Jeremy Clarkson and the Top Gear crew intentionally provoked an Argentinian reaction by driving through parts of the country with a licence plate referencing the Falklands conflict, a judge has ruled.

Judge Maria Cristina Barrionuevo rejected the BBC’s claims that the now infamous licence plate on Mr Clarkson’s Porsche was nothing more than an “unfortunate coincidence”.

Her ruling comes after a particularly worrisome period for Mr Clarkson. Following an alleged altercation with a BBC producer, the often controversial presenter left the long-running show, throwing the future of the series into doubt. The presenter and Sunday Times columnist has also recently spoken of his health scares.

The offending licence plates (Rex)

In her report, released earlier this week, Judge Barrionuevo wrote that the Top Gear team acted with the intention of “provoking people”.

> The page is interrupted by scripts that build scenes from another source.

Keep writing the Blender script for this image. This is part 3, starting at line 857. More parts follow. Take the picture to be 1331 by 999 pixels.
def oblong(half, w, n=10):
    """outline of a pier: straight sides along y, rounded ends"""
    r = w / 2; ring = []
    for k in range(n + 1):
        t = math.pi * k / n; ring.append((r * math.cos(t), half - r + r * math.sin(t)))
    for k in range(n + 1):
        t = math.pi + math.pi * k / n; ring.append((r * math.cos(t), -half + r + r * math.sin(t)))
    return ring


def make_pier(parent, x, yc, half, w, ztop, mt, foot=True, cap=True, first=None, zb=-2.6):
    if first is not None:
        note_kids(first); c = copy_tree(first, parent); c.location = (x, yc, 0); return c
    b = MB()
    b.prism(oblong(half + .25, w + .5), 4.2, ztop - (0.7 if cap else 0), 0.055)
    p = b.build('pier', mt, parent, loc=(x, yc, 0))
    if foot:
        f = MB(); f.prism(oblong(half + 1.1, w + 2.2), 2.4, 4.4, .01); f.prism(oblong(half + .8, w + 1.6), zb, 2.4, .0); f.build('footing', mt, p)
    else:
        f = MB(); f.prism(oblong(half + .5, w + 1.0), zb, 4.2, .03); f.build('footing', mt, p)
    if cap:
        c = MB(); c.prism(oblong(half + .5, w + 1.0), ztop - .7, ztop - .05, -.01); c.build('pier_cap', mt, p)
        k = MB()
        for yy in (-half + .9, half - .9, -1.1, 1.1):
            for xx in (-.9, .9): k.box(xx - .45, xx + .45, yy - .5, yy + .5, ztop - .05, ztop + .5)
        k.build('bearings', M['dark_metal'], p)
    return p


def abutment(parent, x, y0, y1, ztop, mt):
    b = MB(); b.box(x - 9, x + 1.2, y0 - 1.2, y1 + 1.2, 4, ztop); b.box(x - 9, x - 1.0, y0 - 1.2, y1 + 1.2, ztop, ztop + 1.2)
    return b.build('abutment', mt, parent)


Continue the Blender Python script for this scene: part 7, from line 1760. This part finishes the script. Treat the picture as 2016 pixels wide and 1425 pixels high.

"The reaction of locals to such an offensive action was to be expected," she added.

Mr Clarkson, 55, and his Top Gear colleagues James May and Richard Hammond, were given a police escort from the South American country after angry crowds violently threatened the presenters in October last year.

The trouble stemmed from Mr Clarkson’s licence plate, reading H892 FKL, which was taken as a thinly-veiled reference to the 1982 Argentinian conflict.

Judge Barrionuevo said the decision to enter the country with the “Malvinas-referenced” plates was both “arrogant and disrespectful to say the least”.

However, the judge did rule that changing the plates – an offence in Argentina that can lead to a conviction for falsification and carry a prison term of up to three years – was not done in “bad faith” and had been undertaken in order to prevent further violence.

She rejected calls from local prosecutor Daniel Curtale to open a criminal investigation against the Top Gear crew.

In her ruling, Judge Barrionuevo, based in the southern city of Ushuaia, explained: "It should be understood that it is not up to me to investigate or evaluate the decision – arrogant and disrespectful to say the least – by the Top Gear production team to enter the country with one or more Malvinas-referenced number plates.

"Nor is it my job to gauge the reaction – anticipated – of citizens to such an offence. My responsibility is to analyse whether a crime has been committed under Argentinian law in relation to the removal from the Porsche of the original number plate H982 FKL and its replacement by another."

Local prosecutors are understood to be preparing an appeal against the judge’s decision.

A BBC spokesperson told the Daily Telegraph: "Top Gear production purchased three cars for a forthcoming programme; to suggest that this car was either chosen for its number plate, or that an alternative number plate was substituted for the original, is completely untrue."